14. A driver assist system including the apparatus of claim 13, including a controller for receiving the received-light signal and responsively producing a road surface evaluation signal;

wherein the road surface evaluation signal is provided to at least one of a user, a driver assist system, and an autonomous driving system.

15. A method of at least partially detecting a surface condition of a road adjacent a vehicle, via both visible and non-visible wavelength light, the method comprising:

providing an apparatus including a housing enclosure including a light-permeable lens; a visible wavelength light source, an non-visible wavelength light source, and a light receiver;

with the visible wavelength light source, directing visible light through the housing enclosure and out through the light-permeable lens onto a surface of the road;

with the non-visible wavelength light source, directing non-visible light through the housing enclosure and out through the light-permeable lens onto the surface of the road; and

receiving a return light signal of at least one of visible and non-visible light reflected from the surface of the road with the light receiver and responsively producing a received-light signal.

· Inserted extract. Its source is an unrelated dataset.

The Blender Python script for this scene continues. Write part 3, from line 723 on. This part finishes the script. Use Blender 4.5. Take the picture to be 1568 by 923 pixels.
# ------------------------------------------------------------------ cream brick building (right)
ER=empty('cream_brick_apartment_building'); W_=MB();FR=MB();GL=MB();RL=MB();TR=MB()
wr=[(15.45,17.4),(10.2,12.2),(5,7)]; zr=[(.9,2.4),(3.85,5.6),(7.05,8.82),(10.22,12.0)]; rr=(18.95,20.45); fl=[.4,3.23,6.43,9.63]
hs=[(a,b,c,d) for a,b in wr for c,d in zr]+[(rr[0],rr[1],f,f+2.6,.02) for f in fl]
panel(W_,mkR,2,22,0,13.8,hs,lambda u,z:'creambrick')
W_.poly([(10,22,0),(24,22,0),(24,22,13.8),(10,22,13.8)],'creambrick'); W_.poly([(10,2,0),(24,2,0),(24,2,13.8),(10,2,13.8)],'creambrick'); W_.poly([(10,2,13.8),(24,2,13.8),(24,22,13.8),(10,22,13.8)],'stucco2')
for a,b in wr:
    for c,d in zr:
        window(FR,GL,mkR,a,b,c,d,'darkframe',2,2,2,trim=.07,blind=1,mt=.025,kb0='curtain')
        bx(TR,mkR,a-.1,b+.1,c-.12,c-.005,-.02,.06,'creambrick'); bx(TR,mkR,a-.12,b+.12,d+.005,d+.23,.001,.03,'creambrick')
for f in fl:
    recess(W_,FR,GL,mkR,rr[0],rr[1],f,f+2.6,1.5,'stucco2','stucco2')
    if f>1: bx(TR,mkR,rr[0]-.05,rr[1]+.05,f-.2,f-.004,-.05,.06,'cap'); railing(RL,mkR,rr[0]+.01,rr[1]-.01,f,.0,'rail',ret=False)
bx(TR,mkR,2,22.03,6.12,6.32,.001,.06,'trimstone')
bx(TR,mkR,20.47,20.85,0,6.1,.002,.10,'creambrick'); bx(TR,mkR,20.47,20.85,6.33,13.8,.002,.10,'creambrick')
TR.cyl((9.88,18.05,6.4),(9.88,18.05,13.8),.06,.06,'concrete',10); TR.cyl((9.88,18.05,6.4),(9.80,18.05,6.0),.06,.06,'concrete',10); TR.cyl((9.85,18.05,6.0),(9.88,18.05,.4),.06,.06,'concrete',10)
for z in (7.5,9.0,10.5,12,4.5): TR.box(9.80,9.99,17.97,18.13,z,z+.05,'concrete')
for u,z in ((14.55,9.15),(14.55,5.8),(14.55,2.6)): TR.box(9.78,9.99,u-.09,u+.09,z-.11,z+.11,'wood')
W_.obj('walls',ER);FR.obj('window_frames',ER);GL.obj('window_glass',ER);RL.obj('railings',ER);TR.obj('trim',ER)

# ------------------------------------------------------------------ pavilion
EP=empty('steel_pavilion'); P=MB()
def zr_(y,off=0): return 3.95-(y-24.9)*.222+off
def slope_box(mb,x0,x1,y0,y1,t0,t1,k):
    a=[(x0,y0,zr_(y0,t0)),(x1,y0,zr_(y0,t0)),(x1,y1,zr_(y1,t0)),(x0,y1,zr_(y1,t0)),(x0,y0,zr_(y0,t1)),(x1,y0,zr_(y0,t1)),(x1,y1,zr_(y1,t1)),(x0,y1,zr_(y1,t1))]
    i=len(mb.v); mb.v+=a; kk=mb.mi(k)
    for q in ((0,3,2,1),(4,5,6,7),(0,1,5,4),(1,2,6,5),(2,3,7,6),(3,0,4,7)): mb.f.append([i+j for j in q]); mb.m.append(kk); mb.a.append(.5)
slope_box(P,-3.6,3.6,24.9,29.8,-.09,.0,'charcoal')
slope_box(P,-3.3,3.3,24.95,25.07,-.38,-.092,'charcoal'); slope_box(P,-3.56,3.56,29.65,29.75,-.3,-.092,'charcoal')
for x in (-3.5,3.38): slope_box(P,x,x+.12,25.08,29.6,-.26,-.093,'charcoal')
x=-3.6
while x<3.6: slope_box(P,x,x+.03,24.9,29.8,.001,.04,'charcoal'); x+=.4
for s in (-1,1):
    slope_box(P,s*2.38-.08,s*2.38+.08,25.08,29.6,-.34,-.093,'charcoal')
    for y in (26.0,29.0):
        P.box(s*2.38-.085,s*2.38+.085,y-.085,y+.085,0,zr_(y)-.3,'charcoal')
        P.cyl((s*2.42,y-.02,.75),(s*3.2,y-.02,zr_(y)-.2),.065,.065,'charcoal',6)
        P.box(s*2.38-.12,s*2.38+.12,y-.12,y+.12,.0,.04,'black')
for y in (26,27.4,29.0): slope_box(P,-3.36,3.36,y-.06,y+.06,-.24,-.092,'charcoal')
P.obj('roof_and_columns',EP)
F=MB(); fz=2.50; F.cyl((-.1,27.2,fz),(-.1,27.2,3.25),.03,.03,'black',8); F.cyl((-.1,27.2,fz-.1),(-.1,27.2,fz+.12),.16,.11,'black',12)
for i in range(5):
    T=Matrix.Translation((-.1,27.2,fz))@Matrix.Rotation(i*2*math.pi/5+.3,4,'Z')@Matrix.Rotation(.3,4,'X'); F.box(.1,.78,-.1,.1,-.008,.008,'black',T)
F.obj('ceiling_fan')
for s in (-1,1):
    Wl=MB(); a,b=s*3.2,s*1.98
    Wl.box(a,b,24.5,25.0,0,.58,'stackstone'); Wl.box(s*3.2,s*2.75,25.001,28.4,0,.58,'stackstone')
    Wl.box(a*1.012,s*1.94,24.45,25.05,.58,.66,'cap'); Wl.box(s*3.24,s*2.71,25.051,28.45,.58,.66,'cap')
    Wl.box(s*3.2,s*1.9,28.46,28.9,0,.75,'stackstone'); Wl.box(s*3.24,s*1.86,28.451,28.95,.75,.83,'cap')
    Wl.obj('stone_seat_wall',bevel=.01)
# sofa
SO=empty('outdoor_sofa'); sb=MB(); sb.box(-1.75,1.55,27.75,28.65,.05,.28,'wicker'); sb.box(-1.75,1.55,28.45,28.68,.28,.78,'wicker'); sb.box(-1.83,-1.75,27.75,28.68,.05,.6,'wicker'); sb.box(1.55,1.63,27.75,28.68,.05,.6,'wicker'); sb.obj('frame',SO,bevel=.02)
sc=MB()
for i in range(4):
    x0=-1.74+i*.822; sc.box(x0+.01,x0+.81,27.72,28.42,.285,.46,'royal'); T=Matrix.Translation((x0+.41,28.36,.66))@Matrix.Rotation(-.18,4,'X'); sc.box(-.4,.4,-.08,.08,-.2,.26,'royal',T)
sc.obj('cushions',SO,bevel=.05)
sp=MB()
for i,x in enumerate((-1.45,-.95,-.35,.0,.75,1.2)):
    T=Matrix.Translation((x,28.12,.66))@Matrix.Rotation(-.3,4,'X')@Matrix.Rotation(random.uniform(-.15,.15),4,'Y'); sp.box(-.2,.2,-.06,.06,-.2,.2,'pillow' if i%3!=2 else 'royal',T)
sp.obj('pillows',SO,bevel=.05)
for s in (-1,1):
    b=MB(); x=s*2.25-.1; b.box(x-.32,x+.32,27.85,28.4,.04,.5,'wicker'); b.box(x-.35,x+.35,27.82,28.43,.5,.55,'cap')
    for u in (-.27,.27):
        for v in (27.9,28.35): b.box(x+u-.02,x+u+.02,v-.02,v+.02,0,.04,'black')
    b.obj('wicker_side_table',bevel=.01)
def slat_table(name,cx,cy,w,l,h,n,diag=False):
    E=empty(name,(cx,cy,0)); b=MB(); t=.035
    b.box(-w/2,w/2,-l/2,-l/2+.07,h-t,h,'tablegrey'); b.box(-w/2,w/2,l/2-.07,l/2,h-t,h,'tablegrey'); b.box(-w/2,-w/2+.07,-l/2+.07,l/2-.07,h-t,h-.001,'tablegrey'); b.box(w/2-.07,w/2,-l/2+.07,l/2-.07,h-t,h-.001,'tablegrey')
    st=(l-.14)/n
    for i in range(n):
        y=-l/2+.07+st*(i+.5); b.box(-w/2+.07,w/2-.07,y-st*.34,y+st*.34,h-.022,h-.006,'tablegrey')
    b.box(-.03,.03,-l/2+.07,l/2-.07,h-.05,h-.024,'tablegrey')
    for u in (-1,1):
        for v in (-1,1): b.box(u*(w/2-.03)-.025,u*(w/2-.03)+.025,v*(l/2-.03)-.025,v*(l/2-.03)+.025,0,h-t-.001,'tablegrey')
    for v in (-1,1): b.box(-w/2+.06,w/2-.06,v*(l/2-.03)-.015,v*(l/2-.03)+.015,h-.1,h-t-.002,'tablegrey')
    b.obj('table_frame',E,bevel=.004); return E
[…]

16. The method of claim 15, wherein the non-visible wavelength light is infrared.

17. The method of claim 15, wherein each of the visible wavelength light source and the non-visible wavelength light source is at least one of a laser and at least one light-emitting diode.

18. The method of claim 15, wherein directing visible light through the housing enclosure and out through the light-permeable lens onto a surface of the road includes modulating the visible wavelength light.

19. The method of claim 15, wherein directing non-visible light through the housing enclosure and out through the light-permeable lens onto a surface of the road includes modulating the non-visible wavelength light.

20. The method of claim 15, including

receiving the received-light signal and responsively producing a road surface evaluation signal; and

providing the road surface evaluation signal to at least one of a user, a driver assist system, and an autonomous driving system.